You are not really supposed to run QEMU directly if you are looking for that kind of experience, that's why libvirt exists. Other than that, QEMU should really be a generic emulator rather than being infested with platform-specific stuff, everything else should be independently maintained and pluggable. (Autodetection is also extremely fragile, and takes away from keeping a VM a VM)
But it would be easy to design qemu to have 1000+ config options which are on/off/auto settings, and the 'auto' mode is autodetected based on which OS is probably running.

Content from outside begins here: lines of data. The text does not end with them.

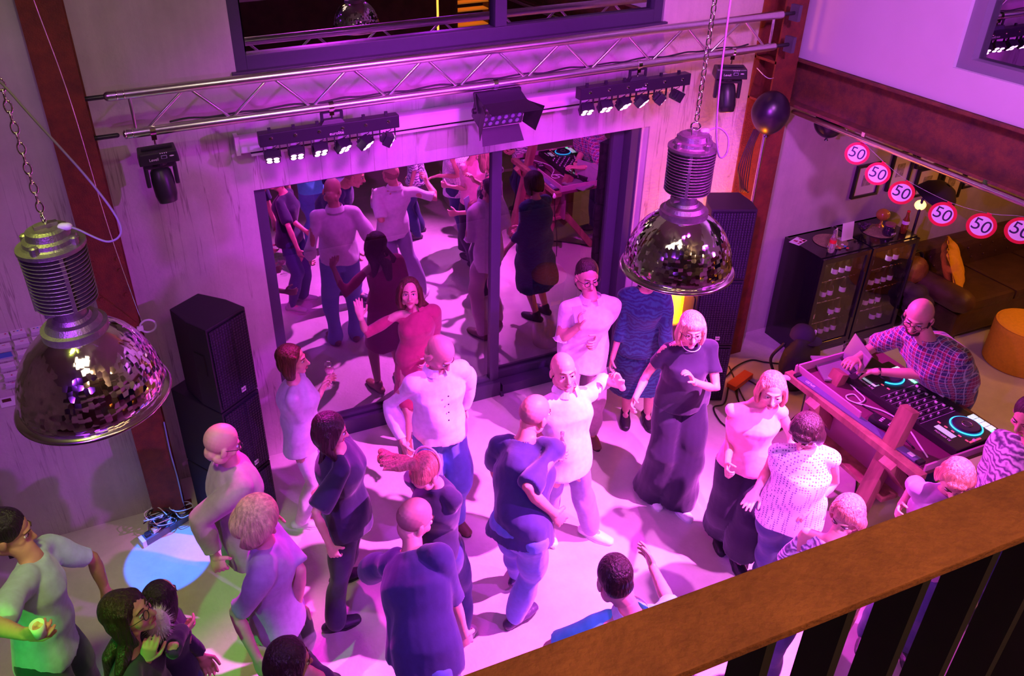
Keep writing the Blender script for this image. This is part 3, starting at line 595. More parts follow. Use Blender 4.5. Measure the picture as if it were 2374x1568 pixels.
speaker('loudspeaker', 'black loudspeaker on top of the left speaker tower', (SL[0], SL[1], 1.212), a1, 0.335, 0.40, 0.668, gl)
speaker('subwoofer', 'black subwoofer in the middle of the left speaker tower', (SL[0], SL[1], 0.558), a1, 0.335, 0.52, 0.652, gl)
speaker('subwoofer', 'black subwoofer at the foot of the left speaker tower on the floor', (SL[0], SL[1], 0.0), a1, 0.335, 0.52, 0.556, gl)
a2 = math.radians(-12); a2 = math.radians(-23)
SR = N(4.14, -0.745, 0); gr = 'speaker boxes of the right tower'
speaker('loudspeaker', 'black loudspeaker on top of the right speaker tower beside the pendant lamp', (SR[0], SR[1], 1.252), a2, 0.355, 0.34, 0.645, gr, handle=False)
speaker('subwoofer', 'black subwoofer in the middle of the right speaker tower behind a woman with glasses', (SR[0], SR[1], 0.602), a2, 0.355, 0.38, 0.648, gr)
speaker('subwoofer', 'black subwoofer at the foot of the right speaker tower by the loose cables', (SR[0], SR[1], 0.0), a2, 0.355, 0.38, 0.60, gr)
cable('speaker_cable', [(-0.055, -0.42, 1.55), (-0.10, -0.50, 1.3), (-0.08, -0.60, 1.0), (-0.12, -0.56, 0.5), (-0.15, -0.55, 0.02)], 0.006, M_CABLE, label='black cable hanging down the side of the left speaker tower')
# ---- left side: power strip with tangled leads
t = thing('power_strip', 'dark power strip under tangled leads at the foot of the left column', 'power strip', (-0.50, -0.52, 0.0), 0.42)
MB().box((0, 0, 0.03), (0.36, 0.075, 0.055)).build('housing', mat('strip_housing', (0.10, 0.11, 0.13), 0.45), t, bevel=0.006)
MB().box((-0.19, 0, 0.03), (0.03, 0.078, 0.058)).build('end_cap', M_WHITEP, t, bevel=0.004)
for k in range(6): MB().box((-0.14 + k * 0.056, 0.0, 0.068), (0.04, 0.04, 0.03)).build('plug', mat('plug_white', (0.7, 0.7, 0.72), 0.4) if k % 2 else M_BLACK2, t, bevel=0.006)
rr = random.Random(4)
for q in range(7):
    pts = []; cx, cy = rr.uniform(-0.12, 0.14), rr.uniform(-0.03, 0.05)
    for k in range(9):
        a = k * 1.5 + q; r = rr.uniform(0.05, 0.11); pts.append((-0.46 + cx + r * math.cos(a), -0.50 + cy + r * 0.7 * math.sin(a), 0.11 + 0.03 * math.sin(k + q) + 0.01 * q))
    cable('power_lead', pts, 0.004, M_CABLE if q % 3 else M_CABLEW, label='thin lead coiled in the tangle over the power strip', group='tangled leads over the power strip', n=6)
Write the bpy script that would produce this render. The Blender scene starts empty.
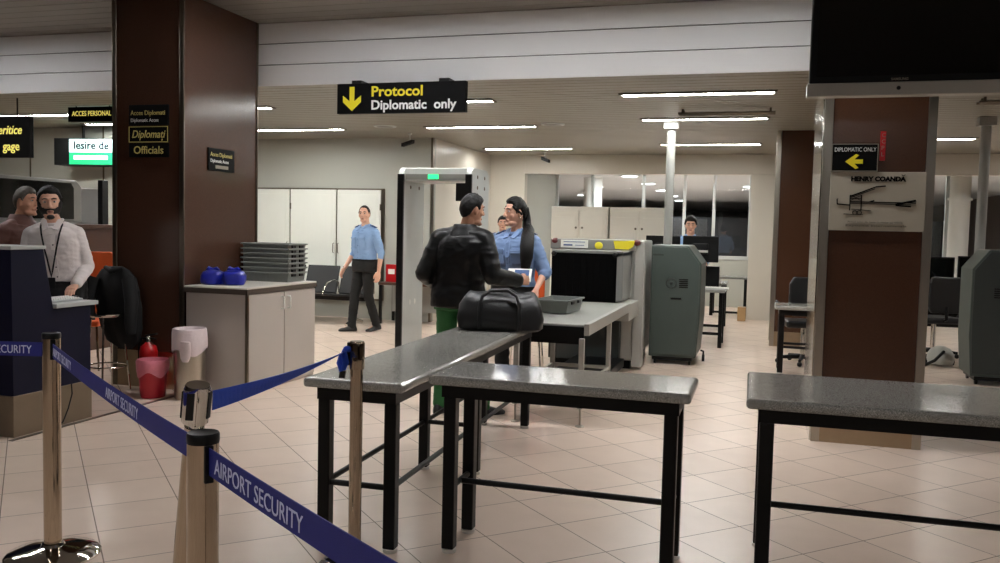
import bpy, bmesh, math, random
from mathutils import Vector, Matrix, noise as mnoise
random.seed(7)
SC = bpy.context.scene
COL = SC.collection
PI = math.pi

# ------------------------------------------------------------------ camera
F_PX, YAW, ROLL, PITCH = 870.0, math.radians(16.6), 0.023, math.atan(52.5/870)
cam_data = bpy.data.cameras.new('camera')
cam = bpy.data.objects.new('camera', cam_data)
COL.objects.link(cam)
cam_data.sensor_fit = 'HORIZONTAL'
cam_data.sensor_width = 36.0
cam_data.lens = 36.0*F_PX/1000.0
cam_data.clip_start = 0.05
cam_data.clip_end = 300
_r0 = Vector((math.cos(YAW), math.sin(YAW), 0)); _h = Vector((-math.sin(YAW), math.cos(YAW), 0)); _z = Vector((0, 0, 1))
_f = _h*math.cos(PITCH) - _z*math.sin(PITCH); _u = _z*math.cos(PITCH) + _h*math.sin(PITCH)
_R = _r0*math.cos(ROLL) + _u*math.sin(ROLL); _U = _u*math.cos(ROLL) - _r0*math.sin(ROLL)
cam.matrix_world = Matrix(((_R.x, _U.x, -_f.x, 0), (_R.y, _U.y, -_f.y, 0), (_R.z, _U.z, -_f.z, 1.5), (0, 0, 0, 1)))
SC.camera = cam
# ------------------------------------------------------------------ world, exposure
world = bpy.data.worlds.new('world'); SC.world = world
world.use_nodes = True
world.node_tree.nodes['Background'].inputs[0].default_value = (0.02, 0.025, 0.04, 1)
world.node_tree.nodes['Background'].inputs[1].default_value = 0.5
SC.view_settings.view_transform = 'Standard'
SC.view_settings.look = 'None'
SC.view_settings.gamma = 1
SC.view_settings.use_curve_mapping = False
SC.view_settings.exposure = 0.0
LAMP_BACK = 92.0      # radiance of the fluorescent strips in the low ceiling
LAMP_FRONT = 88.0     # radiance of the added, unseen strips in the tall front ceiling
LAMP_OUT = 300.0       # round lamps of the hall beyond the glass

# ------------------------------------------------------------------ materials
def lin(c):
    return tuple((v/255/12.92 if v/255 <= .04045 else ((v/255+.055)/1.055)**2.4) for v in c) + (1.0,)
def mat(name, rgb, rough=.5, metal=0., var=0., vscale=8., bump=0., bscale=200., spec=.5, coat=0., trans=0., stretch=None):
    m = bpy.data.materials.new(name); m.use_nodes = True
    nt = m.node_tree; b = nt.nodes['Principled BSDF']
    b.inputs['Base Color'].default_value = lin(rgb)
    b.inputs['Roughness'].default_value = rough
    b.inputs['Metallic'].default_value = metal
    b.inputs['Specular IOR Level'].default_value = spec
    b.inputs['Coat Weight'].default_value = coat
    b.inputs['Transmission Weight'].default_value = trans
    tc = nt.nodes.new('ShaderNodeTexCoord')
    src = tc.outputs['Object']
    if stretch:
        mp = nt.nodes.new('ShaderNodeMapping'); mp.inputs['Scale'].default_value = stretch
        nt.links.new(src, mp.inputs[0]); src = mp.outputs[0]
    if var > 0:
        n = nt.nodes.new('ShaderNodeTexNoise'); n.inputs['Scale'].default_value = vscale; n.inputs['Detail'].default_value = 6
        nt.links.new(src, n.inputs['Vector'])
        mx = nt.nodes.new('ShaderNodeMix'); mx.data_type = 'RGBA'
        c = lin(rgb)
        mx.inputs[6].default_value = tuple(max(0, v*(1-var)) for v in c[:3]) + (1,)
        mx.inputs[7].default_value = tuple(min(1, v*(1+var)) for v in c[:3]) + (1,)
        nt.links.new(n.outputs[0], mx.inputs[0]); nt.links.new(mx.outputs[2], b.inputs['Base Color'])
    if bump > 0:
        n2 = nt.nodes.new('ShaderNodeTexNoise'); n2.inputs['Scale'].default_value = bscale; n2.inputs['Detail'].default_value = 3
        nt.links.new(src, n2.inputs['Vector'])
        bp = nt.nodes.new('ShaderNodeBump'); bp.inputs['Strength'].default_value = bump; bp.inputs['Distance'].default_value = .004
        nt.links.new(n2.outputs[0], bp.inputs['Height']); nt.links.new(bp.outputs[0], b.inputs['Normal'])
    return m
def emit(name, rgb, s):
    m = bpy.data.materials.new(name); m.use_nodes = True
    b = m.node_tree.nodes['Principled BSDF']
    b.inputs['Base Color'].default_value = lin(rgb)
    b.inputs['Emission Color'].default_value = lin(rgb)
    b.inputs['Emission Strength'].default_value = s
    return m
def granite(name, dark, light, scale, rough, mid=.5):
    m = bpy.data.materials.new(name); m.use_nodes = True
    nt = m.node_tree; b = nt.nodes['Principled BSDF']
    tc = nt.nodes.new('ShaderNodeTexCoord')
    v = nt.nodes.new('ShaderNodeTexVoronoi'); v.inputs['Scale'].default_value = scale
    n = nt.nodes.new('ShaderNodeTexNoise'); n.inputs['Scale'].default_value = scale*.4; n.inputs['Detail'].default_value = 8
    mm = nt.nodes.new('ShaderNodeMix'); mm.data_type = 'RGBA'; mm.inputs[0].default_value = mid
    r = nt.nodes.new('ShaderNodeValToRGB')
    r.color_ramp.elements[0].position = .25; r.color_ramp.elements[0].color = lin(dark)
    r.color_ramp.elements[1].position = .75; r.color_ramp.elements[1].color = lin(light)
    nt.links.new(tc.outputs['Object'], v.inputs['Vector']); nt.links.new(tc.outputs['Object'], n.inputs['Vector'])
    nt.links.new(v.outputs['Color'], mm.inputs[6]); nt.links.new(n.outputs[0], mm.inputs[7])
    nt.links.new(mm.outputs[2], r.inputs[0]); nt.links.new(r.outputs[0], b.inputs['Base Color'])
    b.inputs['Roughness'].default_value = rough
    return m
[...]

Nothing stops someone overriding some or all of those flags to whatever values they like. It's still a power user tool, just one that also 'just works' for common usecases of people who don't want to manually set the IRQ number for the DMA controller by hand...
> But it would be easy to design qemu to have 1000+ config options which are on/off/auto settings, and the 'auto' mode is autodetected based on which OS is probably running.
That would add a ton of new responsibility to a codebase that so far has been doing none of this. It would have to be aware of different operating systems, operating system image formats for autodetection, OS releases and their corresponding quirks, ... And some way to test this, and test this automatically, so that this stuff doesn't immediately rot away. People would begin to depend on this, and any change in this behaviour would be a breaking bug, and would introduce implicit stability contracts for complex scenarios.
Let qemu be low-level emulator and make zero assumptions about how it's being used - that makes life so much easier for those of us who integrate it into non-standard scenarios. Libvirt gives you everything needed for typical 'I wanna run a commercial OS in a VM on my desktop/server', and can afford to make assumptions about its usage scenario.